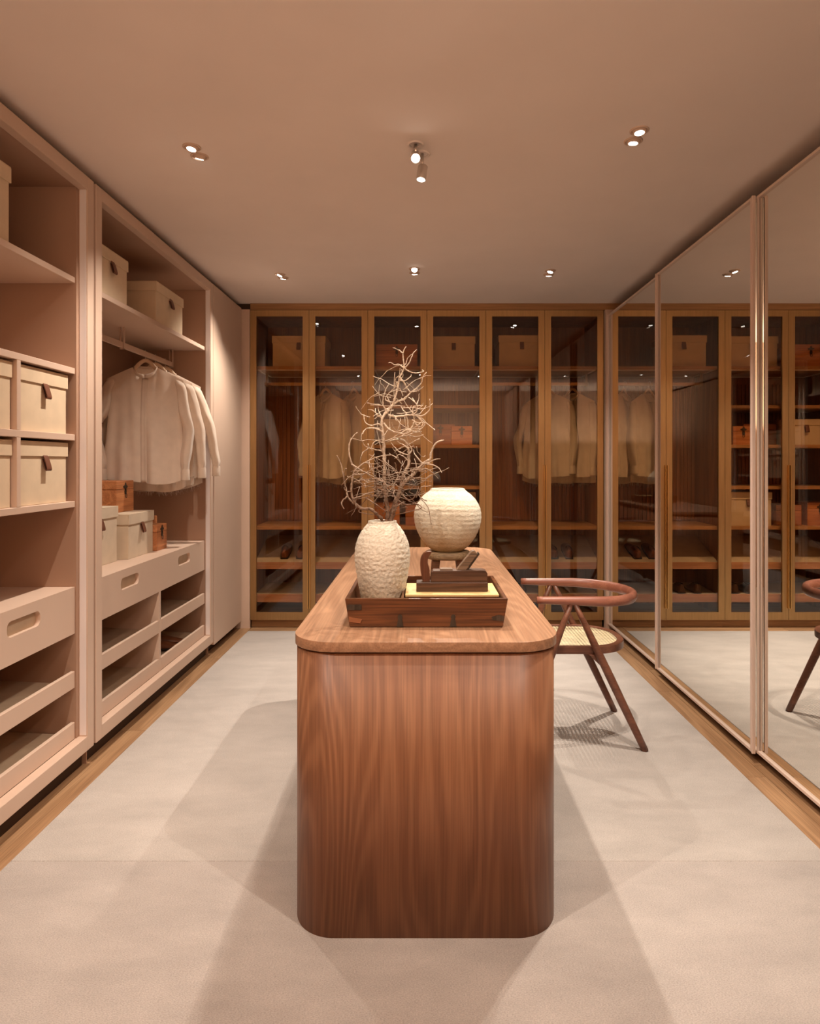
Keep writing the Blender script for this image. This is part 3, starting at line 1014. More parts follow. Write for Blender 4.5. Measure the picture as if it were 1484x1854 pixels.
def shirt(mat, seed, bend=0.0, hem_f=-0.855, hem_b=-0.91, fringe=True, sl_len=0.0, sl_out=0.0):
    """local: rail top at z = 0, front faces -Y, shoulders along X; body, collar, placket, two sleeves with cuffs"""
    rnd = random.Random(seed)
    ph = [rnd.uniform(0, 6.28) for _ in range(8)]
    r = thing('hanging_shirt', 'shirt', 'shirt')
    HW = 0.235

    def shoulder(x):
        ax = abs(x)
        return -0.074 - 0.112 * (ax / HW) ** 1.1

    def neck(x, front):
        ax = abs(x)
        nw = 0.072
        if ax >= nw:
            return shoulder(x)
        k = math.sqrt(max(0.0, 1 - (ax / nw) ** 2))
        return shoulder(nw) - (0.072 if front else 0.012) * k

    def surf(u, v, front, lift=0.0):
        """u in -1..1 across, v in 0..1 down"""
        hw = HW * (1 - 0.06 * math.sin(PI * min(1, v * 1.4)) + 0.05 * v)
        x0 = u * HW
        x = u * hw
        zt = neck(x0, front)
        zh = (hem_f if front else hem_b) + 0.035 * (abs(u) ** 3) + 0.012 * math.sin(3.1 * u + ph[0])
        z = zt + (zh - zt) * v
        d = 0.012 + 0.062 * math.sin(PI / 2 * min(1, v * 2.2)) ** 0.8
        prof = max(0.0, 1 - abs(u) ** 2.4) ** 0.6
        fold = (0.015 * math.sin(9 * u + ph[1] + 2.2 * v) + 0.010 * math.sin(17 * u + ph[2] - 1.6 * v) + 0.010 * math.sin(5 * u - 4 * v + ph[3])) * (v ** 0.8) * (0.4 + 0.6 * prof)
        fold += 0.010 * math.sin(13 * v + 7 * u + ph[4]) * v * (1 - v) + 0.006 * math.sin(23 * v - 9 * u + ph[5]) * v * (1 - v)
        y = -(d * prof + fold) if front else (d * prof * 0.85 + fold * 0.8)
        y += (-lift if front else lift)
        if abs(u) > 0.999:
            y = 0.35 * fold
        return (x, y, z)

    nu, nv = 56, 36
    us = [math.sin(PI / 2 * (-1 + 2 * i / nu)) for i in range(nu + 1)]
    b = MB()
    b.grid([[surf(u, j / nv, True) for u in us] for j in range(nv + 1)])
    b.grid([[surf(u, j / nv, False) for u in us] for j in range(nv + 1)])
    body = b.build('shirt_body', mat, r, recalc=False)
    # button placket
    pu = (-0.075, -0.03, 0.03, 0.075)
    MB().grid([[surf(u, j / 30, True, 0.0035) for u in pu] for j in range(31)]).build('placket', mat, r, recalc=False, solid=0.0015)
    # band collar
    rows = [[], []]
    for i in range(33):
        a = -PI / 2 + 0.06 + (2 * PI - 0.12) * i / 32
        x = 0.072 * math.cos(a)
        fr = math.sin(a) < 0
        z = neck(x * 0.999, fr)
        y = 0.05 * math.sin(a) * (1.0 if fr else 0.55)
        rows[0].append((x, y, z - 0.004))
        rows[1].append((x * 0.96, y * 0.92, z + 0.021 * (0.45 + 0.55 * abs(math.sin(a)))))
    MB().grid(rows).build('collar', mat, r, recalc=False, solid=0.003)
    # sleeves
    for s in (-1, 1):
        k = 1 if s < 0 else 0.35
        bo = bend * k
        L = -0.80 - sl_len - rnd.uniform(0, 0.03)
        so = sl_out
        path = [(s * 0.195, 0.0, -0.185), (s * 0.222, -0.004, -0.25), (s * (0.240 + so * 0.3), -0.012, -0.38), (s * (0.250 + so * 0.6 + bo), -0.02, -0.50), (s * (0.252 + so * 0.8 + bo * 0.5), -0.03, -0.62), (s * (0.250 + so), -0.04, -0.72), (s * (0.250 + so), -0.045, L + 0.045)]
        pp = spline(path, 8)
        n = 20
        rows = []
        for i, p in enumerate(pp):
            t = i / (len(pp) - 1)
            rx = lerp_table(t, ((0, 0.024), (0.12, 0.032), (0.4, 0.035), (0.7, 0.031), (1, 0.0225)))
            ry = lerp_table(t, ((0, 0.014), (0.12, 0.030), (0.4, 0.046), (0.7, 0.042), (1, 0.028)))
            row = []
            for q in range(n):
                a = 2 * PI * q / n
                w = 1 + min(1, t * 4) * (0.13 * math.sin(3 * a + ph[5] + 2.2 * t) + 0.08 * math.sin(5 * a + ph[6] - 3.0 * t) + 0.045 * math.sin(14 * t + 2 * a + ph[7]) + 0.03 * math.sin(33 * t - 2 * a + ph[4]))
                row.append((p[0] + rx * w * math.cos(a), p[1] + ry * w * math.sin(a), p[2] + 0.006 * math.sin(2 * a + 9 * t)))
            rows.append(row)
        sv = MB().grid(rows, wrap=True, caps=True).build('sleeve', mat, r)
        e = pp[-1]
        crow = []
        for dz, f in ((0.012, 0.98), (0.0, 1.04), (-0.028, 1.05), (-0.056, 1.08), (-0.060, 1.04), (-0.05, 0.98)):
            crow.append([(e[0] + 0.026 * f * math.cos(2 * PI * q / n), e[1] + 0.033 * f * math.sin(2 * PI * q / n), e[2] + dz) for q in range(n)])
        MB().grid(crow, wrap=True).build('cuff', mat, sv, recalc=False)
    # frayed hem
    if fringe:
        fm = MB()
        for i in range(90):
            u = rnd.uniform(-0.97, 0.97)
            fr = rnd.random() < 0.4
            p = Vector(surf(u, 1.0, fr))
            l = rnd.uniform(0.01, 0.035)
            dx, dy = rnd.uniform(-0.012, 0.012), rnd.uniform(-0.012, 0.012)
            fm.tube([p + Vector((0, 0, 0.004)), p + Vector((dx * 0.4, dy * 0.4, -l * 0.5)), p + Vector((dx, dy, -l))], 0.0005, 3, False)
        f = fm.build('frayed_hem', mat, r)
        f['kind'] = 'stuff'
    return r


HG = hanger()
gh, gs = 'hangers on the left rail', 'ivory shirts on the left rail'
ZR = 2.1235
left_shirts = (
    (4.30, 0.22, 'ivory band collar shirt at the front of the left rail', 'velvet hanger of the front shirt on the left rail', 11, 0.055, 0.0),
    (4.46, 0.26, 'ivory shirt second on the left rail, sleeve showing behind the front one', 'velvet hanger second on the left rail', 23, 0.01, 0.05),
    (4.63, 0.30, 'ivory shirt last on the left rail, cuff against the door frame', 'velvet hanger last on the left rail', 37, 0.0, 0.09),
)
first = True
for yy, rz, ls, lh, sd, bd, so_ in left_shirts:
    h = HG if first else copy_tree(HG)
    first = False
    place(h, (XRAIL, yy, ZR), rz, lh, gh)
    s = shirt('shirt', sd, bd, sl_out=so_)
    place(s, (XRAIL, yy, ZR), rz, ls, gs)
gh2, gs2 = 'hangers behind the glass', 'white shirts behind the glass'
back_shirts = (
    (-0.855, 5.92, -0.60, 'white shirt behind the second glass door from the left', 'hanger of the left shirt in the left glazed wardrobe', 41),
    (-0.605, 5.92, -0.85, 'white shirt turned edgeways, next to the branches behind the left glass', 'hanger of the edgeways shirt in the left glazed wardrobe', 53),
    (1.125, 5.92, -0.60, 'white shirt hanging behind the handles of the right glazed wardrobe', 'hanger of the left shirt in the right glazed wardrobe', 67),
    (1.345, 5.92, -0.85, 'white shirt turned edgeways, right one in the right glazed wardrobe', 'hanger of the edgeways shirt in the right glazed wardrobe', 79),
)
for xx, yy, rz, ls, lh, sd in back_shirts:
    h = copy_tree(HG)
    place(h, (xx, yy, 2.1195), rz, lh, gh2)
    s = shirt('shirtw', sd, 0.03)
    place(s, (xx, yy, 2.1195), rz, ls, gs2)

# ================================================================== SHOES
def shoe(mat):
    """local: sole at z = 0, toe towards +Y, length 0.27"""
    r = thing('shoe', 'shoe', 'shoe')
    L = 0.27

    def half(t):
        return 0.030 + 0.014 * math.sin(PI * min(1, t * 1.05)) ** 1.0 * (0.5 + t) if t < 0.8 else (0.030 + 0.014 * math.sin(PI * 0.84) * 1.3) * math.sqrt(max(0.02, 1 - ((t - 0.8) / 0.2) ** 2 * 0.92))
    rows = []
    for i in range(21):
        t = i / 20
        hw = half(t) * (1 if t > 0.05 else 0.72)
        ht = 0.078 - 0.010 * t if t < 0.4 else 0.074 - 0.052 * ((t - 0.4) / 0.6) ** 0.8
        if t > 0.95:
            ht *= 0.75
        y = -L / 2 + L * t
        z0 = 0.012
        row = []
        for q in range(13):
            a = PI * q / 12
            row.append((hw * math.cos(a) * (1.0 if q in (0, 12) else 1.03), y, z0 + (ht - z0) * math.sin(a) ** 0.75))
        rows.append(row)
    MB().grid(rows, caps=True).build('upper', mat, r, sub=1)
    out = [(half(i / 20) + 0.003, -L / 2 + L * i / 20) for i in range(21)]
    out = out + [(-x, y) for x, y in reversed(out)]
    MB().prism(out, 'z', 0.004, 0.013).build('sole', 'sole', r)
    MB().prism([(x * 0.95, y) for x, y in out if y < -L / 2 + 0.07], 'z', -0.0, 0.005).build('heel', 'sole', r)
    op = [(0.024 * math.cos(2 * PI * i / 20), -0.075 + 0.052 * math.sin(2 * PI * i / 20)) for i in range(20)]
    m = MB()
    m.add([(x, y, 0.0762 - 0.02 * max(0, (y + 0.06))) for x, y in op] + [(0, -0.075, 0.05)], [(i, (i + 1) % 20, 20) for i in range(20)], True)
    m.build('opening', 'sole', r)
    return r


def pair(mat, loc, rotz, gap, labels, group, pitch=0.0, src=None):
    out = []
    for k, s in enumerate((-1, 1)):
        sh = src if (src is not None and k == 0) else (copy_tree(out[0]) if out else shoe(mat))
        dx, dy = math.cos(rotz) * gap * s / 2, math.sin(rotz) * gap * s / 2
        place(sh, (loc[0] + dx, loc[1] + dy, loc[2]), rotz + s * -0.06, labels[k], group)
        sh.rotation_euler = (pitch, 0, rotz + s * -0.06)
        out.append(sh)
    return out


pair('shoe', (-1.72, 4.38, 0.1885), R90 + 3.3, 0.125, ('brown leather shoe in the low shoe tray, the farther of the pair', 'brown leather shoe in the low shoe tray, the nearer of the pair'), 'brown shoes in the low left tray')
sl = math.atan2(0.185, YBK - 0.02 - YI - 0.02)
def slope_z(y):
    return 0.543 + 0.185 * (y - YI - 0.02) / (YBK - 0.04 - YI)
ys = 5.86
pair('shoe', (-1.12, ys, slope_z(ys) + 0.002), 0.0, 0.15, ('brown shoe toe up on the sloping shelf, left glazed wardrobe, left of the pair', 'brown shoe toe up on the sloping shelf, left glazed wardrobe, right of the pair'), 'brown shoes behind the left glass', sl)
pair('shoe', (1.215, ys, slope_z(ys) + 0.002), 0.0, 0.14, ('brown shoe toe up on the sloping shelf, right glazed wardrobe, left of the pair', 'brown shoe toe up on the sloping shelf, right glazed wardrobe, right of the pair'), 'brown shoes behind the right glass', sl)
pair('shoedark', (0.80, 5.84, 0.278), 0.0, 0.15, ('dark shoe on the lowest shelf, right glazed wardrobe, left of the pair', 'dark shoe on the lowest shelf, right glazed wardrobe, right of the pair'), 'dark shoes on the lowest shelf')
pair('shoedark', (0.34, 5.84, 0.278), 0.0, 0.14, ('dark shoe on the lowest shelf, middle glazed wardrobe, left of the pair', 'dark shoe on the lowest shelf, middle glazed wardrobe, right of the pair'), 'dark shoes on the lowest middle shelf')

# ================================================================== ISLAND
IX, IY0, IY1 = 0.012, 1.949, 4.125
IT = 0.874
isl = thing('dressing_island', 'long cherry wood dressing island with rounded corners standing on the carpet', 'island', (IX, (IY0 + IY1) / 2, 0.002))
def isl_part(mb, name, mat, **kw):
    l = isl.location
    return mb.shift((-l[0], -l[1], -l[2])).build(name, mat, isl, **kw)
def rr_prism(x0, x1, y0, y1, r, z0, z1, n=16):
    loop = rrect(x0, x1, y0, y1, r, n)
    m = MB()
    m.prism(loop, 'z', z0, z1, smooth=False)
    for i in range(len(m.f)):
        if len(m.f[i]) == 4:
            m.s[i] = True
    return m
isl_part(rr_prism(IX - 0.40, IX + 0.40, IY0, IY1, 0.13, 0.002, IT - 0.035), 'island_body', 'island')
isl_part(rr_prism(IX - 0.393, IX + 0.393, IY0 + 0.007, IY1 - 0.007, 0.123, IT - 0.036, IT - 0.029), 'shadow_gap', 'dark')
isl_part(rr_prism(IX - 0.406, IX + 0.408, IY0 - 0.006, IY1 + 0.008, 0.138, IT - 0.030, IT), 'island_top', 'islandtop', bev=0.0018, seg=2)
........
*Aim of the exercise*.
Starting with the first line of the data above and ending with the line containing "return shoulder(nw) - (0.072", please restate every line exactly, leaving images out.

*Response*.
Keep writing the Blender script for this image. This is part 3, starting at line 1014. More parts follow. Write for Blender 4.5. Measure the picture as if it were 1484x1854 pixels.
def shirt(mat, seed, bend=0.0, hem_f=-0.855, hem_b=-0.91, fringe=True, sl_len=0.0, sl_out=0.0):
    """local: rail top at z = 0, front faces -Y, shoulders along X; body, collar, placket, two sleeves with cuffs"""
    rnd = random.Random(seed)
    ph = [rnd.uniform(0, 6.28) for _ in range(8)]
    r = thing('hanging_shirt', 'shirt', 'shirt')
    HW = 0.235

    def shoulder(x):
        ax = abs(x)
        return -0.074 - 0.112 * (ax / HW) ** 1.1

    def neck(x, front):
        ax = abs(x)
        nw = 0.072
        if ax >= nw:
            return shoulder(x)
        k = math.sqrt(max(0.0, 1 - (ax / nw) ** 2))
        return shoulder(nw) - (0.072 if front else 0.012) * k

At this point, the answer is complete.